Monday, 30th October 2017

E- paper

Rahul, not party, sells in UP

Read more below

  • Published 20.02.12
Rahul Gandhi at a Kanpur rally on Sunday. (PTI)

Rama Bai Nagar (central Uttar Pradesh), Feb. 19: In Rama Bai Nagar, on the Kanpur-Etawah road, Rahul Gandhi introduced technocrat Sam Pitroda as a “badhaiee” (carpenter) at a packed rally, marking the Congress scion’s open intention of dabbling in caste politics.

“Do you know who Sam Pitroda is?” Rahul had asked at a rally in December.

When the crowd failed to identify him, Rahul said Pitroda, with his father Rajiv Gandhi, had ushered the cellphone revolution in India and how that had benefited the poor.

He didn’t stop there. “Badhaiee hain woh... Vishwakarma.… Aap duniya badal sakte ho. Pichhde ho kyonki aako darkinar kiya gaya (he is a badhaiee… Vishwakarma (another name for the caste). You can change the world but have been ignored and so you are backward),” Rahul had said.

Although the Gandhi scion drew criticism for bringing up the caste of a person of Pitroda’s stature, the technocrat later declared he was proud to be a carpenter’s son.

Rahul’s month-long mass-contact programme ahead of the notification for the Uttar Pradesh polls had culminated in the rally here where he had showcased Pitroda as a mascot for the most backward castes.

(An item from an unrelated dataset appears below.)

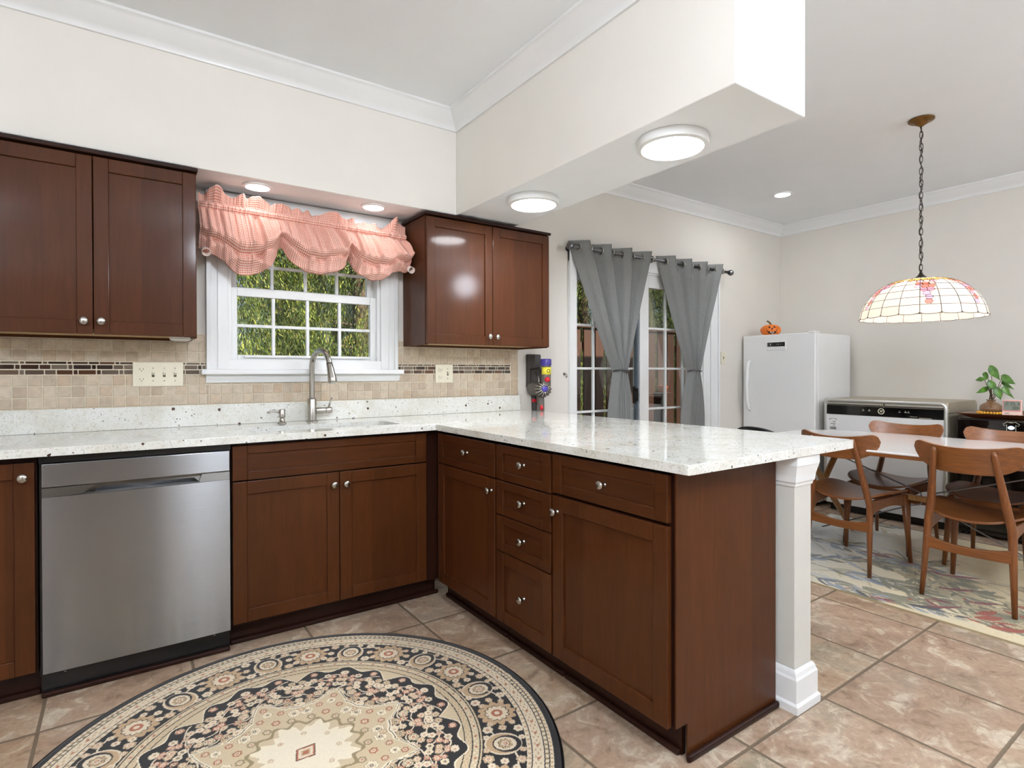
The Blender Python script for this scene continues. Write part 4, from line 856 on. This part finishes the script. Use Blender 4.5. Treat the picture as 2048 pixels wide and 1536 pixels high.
MB().lathe([(.004, 1.782), (.006, 1.772), (.009, 1.760), (.016, 1.748), (.030, 1.736), (.052, 1.729), (.090, 1.722), (.090, 1.716), (.0005, 1.720)], (lx, ly, 0), 'z', 40).build('cap', 'iron', t, True, auto=50)
RB, ZB_, ZT_ = .312, 1.492, 1.722; NA, NR = 480, 110; NP = 20
def dome(a, q):                                                  # q 0 at the cap, 1 at the rim
    r = .075+(RB-.075)*math.sin(q*PI/2*.93)/math.sin(PI/2*.93); z = ZB_+(ZT_-ZB_)*(math.cos(q*PI/2*.97)-math.cos(PI/2*.97))/(1-math.cos(PI/2*.97)); return r, z
vs, cs = [], []
petal = {0: lin(232, 140, 130), 1: lin(222, 150, 170), 2: lin(196, 170, 196), 3: lin(226, 124, 110), 4: lin(240, 190, 176)}
rg = random.Random(4); lead = lin(64, 40, 28)
cents = []                                                       # hanging clusters of petal glass
for c in range(6):
    a0 = 2*PI*(c+.35)/6
    for row in range(9):
        q = .20+.075*row; wid = max(.0, (5.2-.62*row)); nn = max(1, int(round(wid)))
        for k in range(nn): cents.append((a0+(k-(nn-1)/2+.25*(row % 2))*.030/dome(0, q)[0]+row*.010*(1 if c % 2 else -1), q, lin(222, 170, 92) if row < 2 else petal[rg.randrange(5)]))
CA = np.array([c[0] for c in cents]); CQ = np.array([c[1] for c in cents]); CC = np.array([c[2][:3] for c in cents])
for j in range(NR+1):
    q = j/NR
    for i in range(NA):
        a = 2*PI*i/NA; r, z = dome(a, q); sca = abs(math.sin(a*NP/2)); 
        if j == NR: z += .010*(1-sca**.4)
        vs.append((lx+r*math.cos(a), ly+r*math.sin(a), z))
        da = np.abs((CA-a+PI) % (2*PI)-PI)*r; dq = np.abs(CQ-q)*.33; d = np.hypot(da*.85, dq*1.1); k = int(d.argmin()); dm = d[k]; two = np.partition(d, 1)[1]
        if dm < .0165: col = (*(CC[k] if two-dm > .0035 and dm < .0145 else np.array(lead[:3])), 1)
        else:
            fa_ = (a*NP/(2*PI)) % 1; fq = (q*7.2) % 1; tint = random.Random(int(a*NP/(2*PI))*31+int(q*7.2)).random()
            col = tuple(x*(1-.10*tint*w_) for x, w_ in zip(lin(226, 216, 204)[:3], (0, .8, 1.3)))+(1,)
        cs.append(col)
b = MB(); b.v = vs; b.f = [(j*NA+i, j*NA+(i+1) % NA, (j+1)*NA+(i+1) % NA, (j+1)*NA+i) for j in range(NR) for i in range(NA)]
ks = NM('leaded art glass'); at = ks.n('Attribute', attribute_name='pattern'); df = ks.n('BsdfDiffuse', {0: at.outputs[0]}); tl_ = ks.n('BsdfTranslucent', {0: at.outputs[0]}); gs = ks.n('BsdfGlossy', {'Roughness': .12})
m1 = ks.n('MixShader', {0: .40, 1: df.outputs[0], 2: tl_.outputs[0]}); m2 = ks.n('MixShader', {0: .05, 1: m1.outputs[0], 2: gs.outputs[0]}); ks.t.links.new(m2.outputs[0], ks.out.inputs[0])
sh = b.build('shade', ks.m, t, True); paint(sh, cs)
b = MB()                                                         # lead lines
for k in range(NP): a = 2*PI*k/NP; b.tube([(lx+(dome(a, q)[0]+.001)*math.cos(a), ly+(dome(a, q)[0]+.001)*math.sin(a), dome(a, q)[1]) for q in np.linspace(.05, 1, 12)], .0016, 5)
for q in (.30, .44, .58, .72, .85): r, z = dome(0, q); b.tube([(lx+(r+.001)*math.cos(2*PI*i/80), ly+(r+.001)*math.sin(2*PI*i/80), z) for i in range(80)], .0013, 5, closed=True)
b.tube([(lx+(RB+.001)*math.cos(2*PI*i/240), ly+(RB+.001)*math.sin(2*PI*i/240), ZB_+.010*(1-abs(math.sin(PI*i/240*NP))**.4)) for i in range(240)], .0017, 5, closed=True)
b.build('lead_lines', 'iron', sh, True)
MB().ball((lx, ly, 1.60), .030, 16, 12).build('bulb', glow('lit bulb', (255, 249, 240), 125), t, True)
MB().tube([(lx, ly, 1.63), (lx, ly, 1.72)], .016, 12).build('socket', 'iron', t, True)

# ------------------------------------------------------------------ cordless vacuum on its wall dock
vx_, = (2.365,)
t = thing('cordless_vacuum', 'grey and purple cordless vacuum docked on the wall beyond the worktop end', 'vacuum cleaner', (vx_, YW, 1.0))
gm = simple('warm grey plastic', (96, 90, 84), .35, var=.08); dkm = simple('dark grey plastic', (58, 54, 52), .4, var=.1); pur = simple('purple plastic', (72, 60, 150), .25); redm = simple('red plastic', (200, 30, 44), .3); yel = simple('yellow label', (232, 220, 70), .5)
b = MB().box(vx_-.034, vx_+.034, 3.135, YW-.0005, 1.07, 1.305).box(vx_-.028, vx_+.030, 3.075, 3.14, 1.20, 1.302).box(vx_-.02, vx_+.02, 3.09, 3.14, 1.10, 1.20); b.build('dock', dkm, t, bevel=.008)
MB().tube([(vx_, 3.10, 1.19), (vx_-.002, 3.06, 1.185), (vx_, 3.03, 1.16), (vx_, 3.02, 1.11)], [.020, .022, .024, .02], 12).build('grip', dkm, t, True)
MB().lathe([(.038, 0), (.048, .006), (.050, .02), (.050, .10), (.046, .11)], (vx_, 3.145, 1.062), '-y', 28).build('motor_housing', gm, t, True, auto=50)
cb = MB().lathe([(.033, 1.085), (.034, 1.10), (.034, 1.222)], (vx_, 2.985, 0), 'z', 24).build('cyclone_body', gm, t, True, auto=40)
MB().lathe([(.036, 1.222), (.0375, 1.226), (.0375, 1.262), (.034, 1.268), (.0005, 1.269)], (vx_, 2.985, 0), 'z', 28).build('filter_cap', pur, t, True, auto=40)
b = MB(); b.loft([[(vx_+.0352*math.cos(a), 2.985+.0352*math.sin(a), z) for a in [PI*(1.0+.75*i/10) for i in range(11)]] for z in (1.162, 1.212)], False, False); lb = b.build('label', yel, cb, True, solid=.001)
a_ = PI*1.45; b = MB(); b.tube([(vx_+.0362*math.cos(a_+.30*math.cos(2*PI*i/16)), 2.985+.0362*math.sin(a_+.30*math.cos(2*PI*i/16)), 1.187+.010*math.sin(2*PI*i/16)) for i in range(16)], .0022, 6, closed=True).build('label_mark', dkm, lb)
MB().ball((vx_-.012, 2.955, 1.128), .020, 14, 10, (1, 1, .9)).build('release_button', redm, t, True)
ax = Vector((-.42, -.88, .05)).normalized(); C0 = Vector((vx_, 3.02, 1.062)); b = MB(); uu = ax.cross(Vector((0, 0, 1))).normalized(); ww = uu.cross(ax)
b.tube([C0-ax*.01, C0+ax*.02, C0+ax*.05, C0+ax*.062], [.050, .053, .044, .024], 28); cy = b.build('cyclone_cluster', dkm, t, True, auto=40)
b = MB()
for k in range(14):
    a = 2*PI*k/14; d = uu*math.cos(a)+ww*math.sin(a); b.tube([C0+d*.052+ax*.004, C0+d*.053+ax*.024, C0+d*.042+ax*.052, C0+d*.022+ax*.066], [.0055, .0065, .0055, .003], 8)
b.build('cyclone_fin', 'nickel', cy, True); MB().tube([C0+ax*.058, C0+ax*.069, C0+ax*.071], [.020, .019, .010], 20).build('hub_cap', pur, cy, True, auto=40)
b = MB().tube([(vx_, 3.12, 1.03), (vx_, 3.115, .98), (vx_, 3.115, .90), (vx_, 3.115, .62)], [.022, .022, .020, .018], 14).build('wand', dkm, t, True)
b = MB().tube([(vx_, 3.05, 1.03), (vx_, 3.045, .985), (vx_, 3.04, .95), (vx_, 3.04, .86), (vx_, 3.04, .80)], [.030, .026, .024, .024, .022], 14).build('inlet', gm, t, True)
MB().box(vx_-.030, vx_+.0, 3.088, 3.108, .968, .992).build('wand_clip', redm, t, bevel=.005); MB().ball((vx_-.012, 3.018, .935), .014, 12, 8, (.8, .8, 1.4)).build('inlet_clip', redm, t, True)

# ------------------------------------------------------------------ round medallion rug
RC, RR = np.array([.455, 1.765]), .79; step = .0026
gx = np.arange(-RR, RR+step, step); GX, GY = np.meshgrid(gx, gx, indexing='xy'); R = np.hypot(GX, GY)/RR; TH = np.arctan2(GY, GX)
L3 = lambda *c: np.array(lin(*c)[:3])
BLK, BEI, CRM, TAN, RED, WHT, OLV = L3(26, 22, 22), L3(206, 186, 152), L3(224, 208, 180), L3(192, 160, 122), L3(176, 104, 74), L3(234, 222, 196), L3(150, 132, 96)
IMG = np.zeros(GX.shape+(3,)); IMG[:] = BEI
def put(mask, c): IMG[mask] = c
def ringline(r, w, c): put(np.abs(R-r) < w/2, c)
def flower(cx_, cy_, s, n, ph, outer_, inner_, core, line=BLK, sel=None):
    dx_, dy_ = GX-cx_, GY-cy_; box = (np.abs(dx_) < s*1.3) & (np.abs(dy_) < s*1.3)
    i0, i1 = np.where(box.any(1))[0][[0, -1]] if box.any() else (0, -1); j0, j1 = np.where(box.any(0))[0][[0, -1]] if box.any() else (0, -1)
    if i1 < i0: return
    sub = (slice(i0, i1+1), slice(j0, j1+1)); d = np.hypot(dx_[sub], dy_[sub])/s; a = np.arctan2(dy_[sub], dx_[sub])-ph
    pet = .80+.22*np.abs(np.cos(a*n/2)); I = IMG[sub]
    I[d < pet+.07] = BLK if line is BLK else line; I[d < pet] = outer_; I[(d < pet*.66)] = line; I[d < pet*.60] = inner_; I[d < .30] = core; I[d < .14] = CRM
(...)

Backward castes in Salawatpur village, less than a kilometre from the Rama Bai Nagar rally ground, fondly remember Rahul but do not show any intention of voting for Congress candidate Mathura Pal in Akbarpur constituency.

“Rahul Gandhi lagte achchhe hain.. lekin unka candidate thik nahi.… BSP mein tha ab Congress me aaya hai. Woh hamara koi kaam nahi karta hai (Rahul Gandhi appears to be good but his candidate is not so…. He was in the BSP and is now in the Congress. He does not do our work),” said Balwant Kushwaha, 40.

As the interaction proceeded, Tulsi Ram Kushwaha, an elderly man, pitched in. “Ladke ka niyat achchha lagta hai. Hum usko Prime Minister banane ke liye vote denge (the lad’s intention looks good. We will vote to make him the Prime Minister).”

Although Rahul’s tireless campaign to hoist the Congress flag in Uttar Pradesh does not appear to hold much promise for the Assembly polls, the prospects looks bright for the 2014 Lok Sabha polls, when he is widely tipped to be projected as the party’s prime ministerial candidate.

In the last Lok Sabha polls, the Congress, seen as moribund in the state, had stunned all by winning 22 seats.

Analysts said the plan to use Pitroda’s caste identity was a deliberate attempt by Rahul to strike a chord among the backward castes, which had taken shelter behind regional outfits. The party has also fielded a large number of backward candidates.

The response from Kushwahas in Salawatpur — a section the BJP too has tried to woo by inducting BSP discard Babu Singh Kushwaha — shows Rahul has succeeded in his plan but would have to press on with his efforts to reap the fruits.

Harijano ka Mayawati hai, Yadavon ka Mulayam (Singh Yadav). Hamara to koi party nahi hai. Rahul humey izzat denge to hum Congress ko aage vote denge (Scheduled Castes have Mayawati, Yadavs Mulayam. We (Kushwahas) do not have anybody. If Rahul gives respect to us, we can vote for the Congress),” said Santosh Kushwaha, who is preparing to sit for a bank probationary officers’ exam and become “big” like Pitroda.

The Congress’s emphasis on backwards and Muslims, however, is making the Brahmins— its traditional vote bank that shifted to Mayawati in the last elections and now stands disenchanted — apprehensive and they are leaning towards the BJP. “Rahul Gandhi is striking a chord by talking about lack of development under Maya-Mulayam but his party leaders are only talking about reservation,” said Dhananjay Tiwari of Muraiya in Kannauj.

While turncoats being given tickets is turning away voters in Akbarpur, it is attracting them in Bidhuna in Mulayam’s den Etawah. Here the Congress has fielded Vinod Yadav alias “Kakka”, a former Mulayam acolyte.

On Saturday, Rahul’s two public meetings in Etawah saw good crowds, alarming the Mulayam camp. The Congress has fielded several former Samajwadi leaders here.

“Mulayam was thrice chief minister of UP. What has he given you? Has he given you bijli, sadak, paani and employment?” Rahul said at one rally, drawing applause.

But again, Congress leaders fear these candidates might desert them for power. “They can easily defect and join Mulayam again, leaving the party high and dry,” said a leader.

Voters have shown a sense of disillusionment with Mayawati and Mulayam but are stepping back under the realisation that the national parties lack the strength to form a government.